Walaupun ingin dibentuk undang-undang khusus mengenai keamanan pengadilan, perlu mendapatkan aspirasi dari berbagai pihak, seperti kelompok profesi hakim, jaksa, advokat yang bersentuhan langsung dengan lembaga peradilan. Mengingat contempt of court sangat dibutuhkan secara lex specialis barulah peran DPR dari segi fungsi legislasi di hadirkan dalam membentuk dan merumuskan norma dan asas dalam RUU. RUU contempt of court merupakan langkah baik dari DPR dalam rangka melindungi marwah dan keamanan lembaga peradilan. Norma-norma yang dimaktubkan dalam sebuah produk hukum tersebut yang nantinya dirancang oleh DPR pasal-pasal dari regulasi tersebut tidak bias sehingga tercipta batasan2 pada kinerja penegak hukum (advokat) dalam menyampaikan kepentingan klien.
Kekurangan anggaran menyebabkan terhambatnya segala urusan terkait keamanan dalam bersidang akibatnya lembaga yudikatif tidak bisa memfasilitasi ketertiban dan keamanan di dalam ruang lingkup ranah pengadilan karena terbatas dalam pembiayaan petugas, sebagai contoh Pengadilan Balikpapan salah satu pengadilan yang paling safety soal pengamanan. Namun sarana dan prasarana gedung pengadilan masih belum memadai, karena lokasi dan anggaran kurang sehingga seluruh pegawai yang di lingkup peradilan memiliki tempat kerja yang ruang lingkupnya kecil dan gabung antara ruang hakim dan pegawai yang berada dalam lingkup peradilan. Padahal perlu sebuah keterbukaan antara nuansa keadilan dan yang mencari keadilan, namun di inisiasi tetap dengan sisi keamanan.
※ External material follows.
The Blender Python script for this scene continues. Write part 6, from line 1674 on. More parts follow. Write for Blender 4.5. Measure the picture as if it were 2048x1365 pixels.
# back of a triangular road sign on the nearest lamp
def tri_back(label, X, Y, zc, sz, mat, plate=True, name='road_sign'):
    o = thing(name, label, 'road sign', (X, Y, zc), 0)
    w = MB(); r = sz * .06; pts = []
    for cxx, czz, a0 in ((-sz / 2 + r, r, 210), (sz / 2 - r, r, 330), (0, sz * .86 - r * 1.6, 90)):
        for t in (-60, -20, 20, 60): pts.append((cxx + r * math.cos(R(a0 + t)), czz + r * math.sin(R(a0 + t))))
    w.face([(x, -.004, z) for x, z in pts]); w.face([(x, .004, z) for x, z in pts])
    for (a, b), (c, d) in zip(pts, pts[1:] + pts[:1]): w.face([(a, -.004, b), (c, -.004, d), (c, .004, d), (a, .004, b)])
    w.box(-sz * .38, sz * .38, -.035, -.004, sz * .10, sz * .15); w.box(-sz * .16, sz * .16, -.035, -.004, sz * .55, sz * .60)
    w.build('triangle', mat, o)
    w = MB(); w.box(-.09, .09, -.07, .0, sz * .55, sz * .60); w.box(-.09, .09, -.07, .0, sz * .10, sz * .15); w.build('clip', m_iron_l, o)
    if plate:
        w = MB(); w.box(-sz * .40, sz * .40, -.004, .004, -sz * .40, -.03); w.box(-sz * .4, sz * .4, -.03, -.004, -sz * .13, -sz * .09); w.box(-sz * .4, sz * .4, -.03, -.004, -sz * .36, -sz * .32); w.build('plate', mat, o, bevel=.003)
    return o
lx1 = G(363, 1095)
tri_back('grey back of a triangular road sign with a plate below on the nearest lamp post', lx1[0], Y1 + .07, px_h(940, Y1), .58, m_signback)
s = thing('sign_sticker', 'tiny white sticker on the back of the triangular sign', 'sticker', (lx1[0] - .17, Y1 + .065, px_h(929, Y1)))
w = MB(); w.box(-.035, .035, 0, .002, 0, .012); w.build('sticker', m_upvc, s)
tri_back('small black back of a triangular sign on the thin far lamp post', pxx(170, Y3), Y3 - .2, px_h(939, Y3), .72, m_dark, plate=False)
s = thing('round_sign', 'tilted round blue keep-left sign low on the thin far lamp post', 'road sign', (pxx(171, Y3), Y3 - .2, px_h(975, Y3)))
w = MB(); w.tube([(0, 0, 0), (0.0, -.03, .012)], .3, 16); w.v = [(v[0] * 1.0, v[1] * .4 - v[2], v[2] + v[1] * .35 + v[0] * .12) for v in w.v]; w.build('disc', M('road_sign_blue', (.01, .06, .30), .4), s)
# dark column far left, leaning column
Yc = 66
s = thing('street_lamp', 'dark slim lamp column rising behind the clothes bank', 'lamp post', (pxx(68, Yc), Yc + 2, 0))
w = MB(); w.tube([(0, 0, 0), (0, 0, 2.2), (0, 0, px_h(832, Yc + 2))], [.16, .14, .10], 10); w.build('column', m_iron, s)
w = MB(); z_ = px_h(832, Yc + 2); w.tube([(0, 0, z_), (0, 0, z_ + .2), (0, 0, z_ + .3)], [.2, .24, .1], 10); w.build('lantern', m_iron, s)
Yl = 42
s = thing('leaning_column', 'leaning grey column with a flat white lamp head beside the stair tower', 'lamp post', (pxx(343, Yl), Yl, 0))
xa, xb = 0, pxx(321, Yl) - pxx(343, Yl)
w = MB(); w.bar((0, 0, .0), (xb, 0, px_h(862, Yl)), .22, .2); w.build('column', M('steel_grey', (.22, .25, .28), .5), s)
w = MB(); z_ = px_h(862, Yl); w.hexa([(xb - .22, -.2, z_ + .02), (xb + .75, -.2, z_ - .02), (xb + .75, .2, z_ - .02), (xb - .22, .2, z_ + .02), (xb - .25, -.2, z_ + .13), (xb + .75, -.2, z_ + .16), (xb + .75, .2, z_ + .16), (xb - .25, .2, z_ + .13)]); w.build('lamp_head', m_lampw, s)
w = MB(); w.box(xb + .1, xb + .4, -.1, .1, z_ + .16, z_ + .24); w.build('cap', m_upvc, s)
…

Harus ada sisi akuntabilitas dalam pengadilan untuk menahan seseorang yang juga mencari keadilan. Bagunan pengekan hukum itu berbeda dengan bangunan lainnya, karena Indonesia adalah negara hukum. Terkait anggaran yang direalisasikan hampir baik relokasinya. Namun menjadi masalah kenapa hanya pengadilan yang berada di ibukota negara yang menjadi tolak ukur baik tidaknya pengadilan dalam keamanan. Anggaran senilai lima juta setahun di alokasikan untuk keamanan sidang pengadilan, tetapi menjadi miris padahal dalam RDP ke DPR hal-hal seperti ini tidak disampaikan ke DPR persoalan yang seperti ini, karena ini “pr” berat bagi wakil Tuhan di muka bumi.
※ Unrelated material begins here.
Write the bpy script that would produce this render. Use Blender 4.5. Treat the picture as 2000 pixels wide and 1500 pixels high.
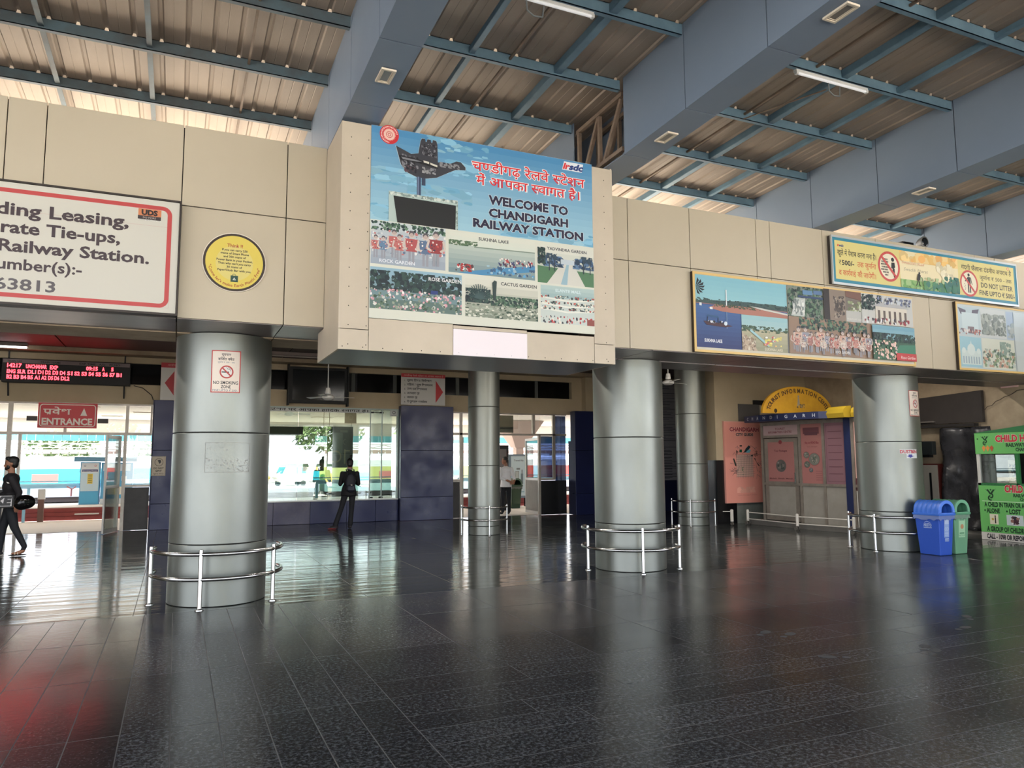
import bpy, bmesh, math, random
from math import sin, cos, pi, radians, sqrt, atan2
from mathutils import Vector, Matrix, noise

for _o in list(bpy.data.objects):
    bpy.data.objects.remove(_o)
scene = bpy.context.scene
COL = scene.collection
rnd = random.Random(7)

# ------------------------------------------------------------------ camera
def _cam():
    yaw, pitch, roll = radians(24.2), radians(5.92), radians(-0.285)
    F = Vector((sin(yaw)*cos(pitch), cos(yaw)*cos(pitch), sin(pitch)))
    R = Vector((cos(yaw), -sin(yaw), 0)); U = R.cross(F)
    R2 = R*cos(roll) + U*sin(roll); U2 = U*cos(roll) - R*sin(roll)
    cd = bpy.data.cameras.new('camera'); cd.sensor_width = 36; cd.sensor_fit = 'HORIZONTAL'
    cd.lens = 36*1455.4/2000; cd.clip_start = 0.05; cd.clip_end = 500
    o = bpy.data.objects.new('camera', cd); COL.objects.link(o)
    m = Matrix((R2, U2, -F)).transposed().to_4x4(); m.translation = Vector((0, 0, 1.6))
    o.matrix_world = m; scene.camera = o
_cam()

# ------------------------------------------------------------------ sky, sun, exposure
SKY_STRENGTH = 2.5
SUN_STRENGTH = 33.0
EXPOSURE = 0.85
FILL_W = 34.0            # power of the unseen fill tubes added to the concourse
w = bpy.data.worlds.new('sky'); scene.world = w; w.use_nodes = True
nt = w.node_tree; bg = nt.nodes['Background']
tc = nt.nodes.new('ShaderNodeTexCoord'); sx = nt.nodes.new('ShaderNodeSeparateXYZ')
cr = nt.nodes.new('ShaderNodeValToRGB')
nt.links.new(tc.outputs['Generated'], sx.inputs[0]); nt.links.new(sx.outputs['Z'], cr.inputs[0])
cr.color_ramp.elements[0].position = 0.0; cr.color_ramp.elements[0].color = (0.95, 0.96, 1.0, 1)
cr.color_ramp.elements[1].position = 1.0; cr.color_ramp.elements[1].color = (0.50, 0.68, 1.0, 1)
nt.links.new(cr.outputs[0], bg.inputs[0]); bg.inputs[1].default_value = SKY_STRENGTH
sd = bpy.data.lights.new('sun', 'SUN'); sd.energy = SUN_STRENGTH; sd.angle = radians(1.0); sd.color = (1.0, 0.93, 0.82)
so = bpy.data.objects.new('sun', sd); COL.objects.link(so)
so.location = (-8, 20, 30)
so.rotation_euler = Vector((0.25, -0.50, -0.85)).to_track_quat('-Z', 'Y').to_euler()
vs = scene.view_settings
vs.view_transform = 'Standard'; vs.look = 'None'; vs.gamma = 1.0; vs.use_curve_mapping = False
vs.exposure = EXPOSURE

# ------------------------------------------------------------------ colour and materials
def lin(c):
    c = c/255.0
    return c/12.92 if c <= 0.04045 else ((c+0.055)/1.055)**2.4
def S(r, g, b): return (lin(r), lin(g), lin(b))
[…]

Sistem keaman persidangan juga dilihat dari budaya hukum, semakin tinggi budaya hukum semakin baik persidangan semakin rendah budaya hukum semakin bahaya keamanan ruangan persidangan. Berdasarkan hal-hal yang diuraikan di atas, maka sangat dibutuhkan peran DPR dalam mencampuri sisi keamanan peradilan (contempt of court). Namun karena Indonesia menganut sistem trias politica seperti yang telah dijelaskan diatas maka DPR tidak bisa mencampuri kepada ranah yang begitu teknis, melainkan DPR hanya bisa menerima aspirasi dalam pembentukan RUU mengenai contempt of court, dengan cara tersebutlah persoalan-persoalan hukum di Indonesia dapat diselesaikan serta tentu harus melibatkan banyak pihak dalam mengamankan proses persidangan.
Tidak hanya sebatas proses persidangan melainkan keamanan hakim di seluruh Indonesia juga harus dijaga, karena banyak tragedi yang nyaris meregangkan nyawa ketika hakim memutuskan sebuah perkara dalam pengadilan perlindungan hakim juga harus diperketat sebab hakim akan memberi keadilan kepada si pencari keadilan dan kebenaran di muka bumi.